PROBLEM TO WORK ON: Write the data out again, character for character, with no images.

DATASET EXCERPT:
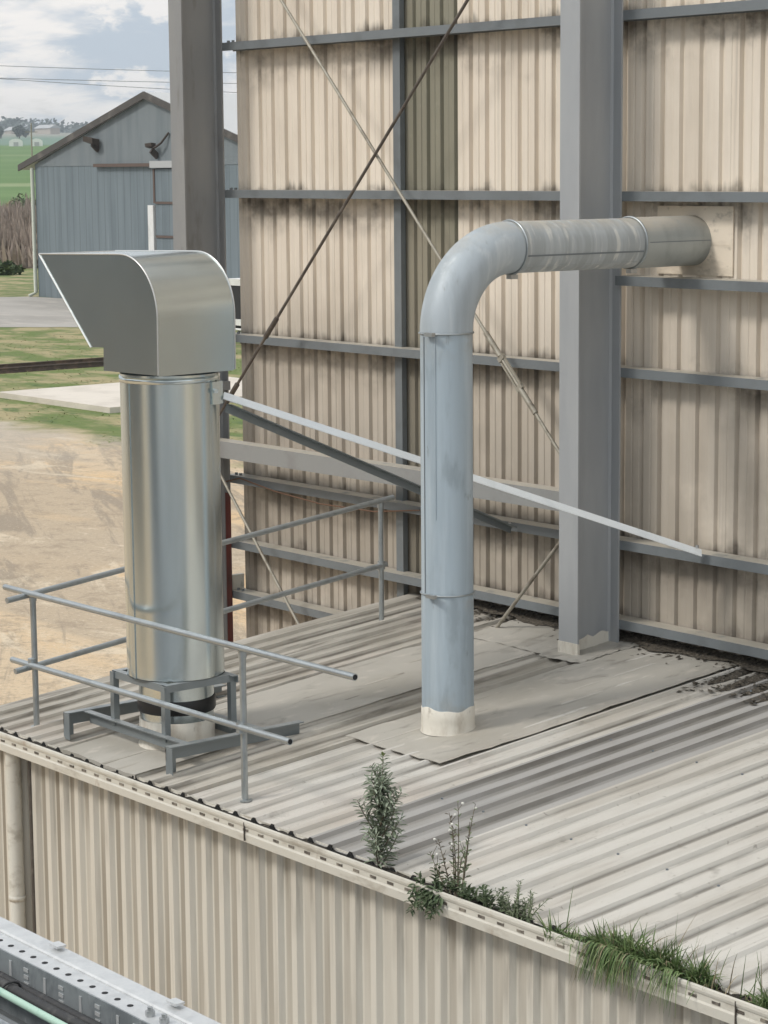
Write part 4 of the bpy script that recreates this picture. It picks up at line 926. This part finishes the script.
w = bpy.data.worlds.new('World'); scene.world = w; w.use_nodes = True
T = NT(w.node_tree); bg = w.node_tree.nodes['Background']; out = w.node_tree.nodes['World Output']
sky = T.n('ShaderNodeTexSky', sky_type='NISHITA'); sky.sun_disc = False; sky.sun_elevation = EL
sky.sun_rotation = math.atan2(SUN_AZ.x, SUN_AZ.y); sky.altitude = 100; sky.dust_density = 2.0
T.link(sky.outputs[0], bg.inputs[0]); bg.inputs[1].default_value = .10
tc = T.n('ShaderNodeTexCoord'); D = tc.outputs['Generated']; sp = T.n('ShaderNodeSeparateXYZ'); T.link(D, sp.inputs[0])
zz = T.math('ADD', T.math('MAXIMUM', sp.outputs[2], 0.0), .2)
cv = T.n('ShaderNodeCombineXYZ'); T.link(T.math('DIVIDE', sp.outputs[0], zz), cv.inputs[0]); T.link(T.math('DIVIDE', sp.outputs[1], zz), cv.inputs[1]); T.link(T.math('MULTIPLY', sp.outputs[2], 9.0), cv.inputs[2])
n1 = T.noise(cv.outputs[0], 1.5, 9, .6, .3); n2 = T.noise(cv.outputs[0], .62, 4, .5, .2)
bright = T.rng(sp.outputs[2], .05, .65, .90, 1.15)
white = T.math('MAXIMUM', T.rng(T.noise(cv.outputs[0], 2.3, 10, .58, .25), .47, .63), T.rng(T.noise(T.vmul(D, (30, 30, 55)), 1, 8, .6), .495, .59, 0, .9))
cc = T.mix(white, (.575, .655, .745), (1.06, 1.02, .98))
cc2 = T.mix(1.0, cc, bright, 'MULTIPLY')
bg2 = T.n('ShaderNodeBackground'); T.link(cc2, bg2.inputs[0]); bg2.inputs[1].default_value = 1.0
ms_ = T.n('ShaderNodeMixShader'); T.link(T.rng(n1, .30, .42, .5, 1.0), ms_.inputs[0]); T.link(bg.outputs[0], ms_.inputs[1]); T.link(bg2.outputs[0], ms_.inputs[2])
T.link(ms_.outputs[0], out.inputs[0])

vs_ = scene.view_settings; vs_.view_transform = 'Standard'; vs_.look = 'None'; vs_.exposure = 0.1; vs_.gamma = 1; vs_.use_curve_mapping = False
scene.render.engine = 'CYCLES'; scene.cycles.use_denoising = True; scene.cycles.max_bounces = 5; scene.cycles.diffuse_bounces = 3; scene.cycles.glossy_bounces = 3; scene.cycles.volume_bounces = 0
scene.cycles.use_adaptive_sampling = True; scene.cycles.adaptive_threshold = .02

COMPLETE ANSWER:
Write part 4 of the bpy script that recreates this picture. It picks up at line 926. This part finishes the script.
w = bpy.data.worlds.new('World'); scene.world = w; w.use_nodes = True
T = NT(w.node_tree); bg = w.node_tree.nodes['Background']; out = w.node_tree.nodes['World Output']
sky = T.n('ShaderNodeTexSky', sky_type='NISHITA'); sky.sun_disc = False; sky.sun_elevation = EL
sky.sun_rotation = math.atan2(SUN_AZ.x, SUN_AZ.y); sky.altitude = 100; sky.dust_density = 2.0
T.link(sky.outputs[0], bg.inputs[0]); bg.inputs[1].default_value = .10
tc = T.n('ShaderNodeTexCoord'); D = tc.outputs['Generated']; sp = T.n('ShaderNodeSeparateXYZ'); T.link(D, sp.inputs[0])
zz = T.math('ADD', T.math('MAXIMUM', sp.outputs[2], 0.0), .2)
cv = T.n('ShaderNodeCombineXYZ'); T.link(T.math('DIVIDE', sp.outputs[0], zz), cv.inputs[0]); T.link(T.math('DIVIDE', sp.outputs[1], zz), cv.inputs[1]); T.link(T.math('MULTIPLY', sp.outputs[2], 9.0), cv.inputs[2])
n1 = T.noise(cv.outputs[0], 1.5, 9, .6, .3); n2 = T.noise(cv.outputs[0], .62, 4, .5, .2)
bright = T.rng(sp.outputs[2], .05, .65, .90, 1.15)
white = T.math('MAXIMUM', T.rng(T.noise(cv.outputs[0], 2.3, 10, .58, .25), .47, .63), T.rng(T.noise(T.vmul(D, (30, 30, 55)), 1, 8, .6), .495, .59, 0, .9))
cc = T.mix(white, (.575, .655, .745), (1.06, 1.02, .98))
cc2 = T.mix(1.0, cc, bright, 'MULTIPLY')
bg2 = T.n('ShaderNodeBackground'); T.link(cc2, bg2.inputs[0]); bg2.inputs[1].default_value = 1.0
ms_ = T.n('ShaderNodeMixShader'); T.link(T.rng(n1, .30, .42, .5, 1.0), ms_.inputs[0]); T.link(bg.outputs[0], ms_.inputs[1]); T.link(bg2.outputs[0], ms_.inputs[2])
T.link(ms_.outputs[0], out.inputs[0])

vs_ = scene.view_settings; vs_.view_transform = 'Standard'; vs_.look = 'None'; vs_.exposure = 0.1; vs_.gamma = 1; vs_.use_curve_mapping = False
scene.render.engine = 'CYCLES'; scene.cycles.use_denoising = True; scene.cycles.max_bounces = 5; scene.cycles.diffuse_bounces = 3; scene.cycles.glossy_bounces = 3; scene.cycles.volume_bounces = 0
scene.cycles.use_adaptive_sampling = True; scene.cycles.adaptive_threshold = .02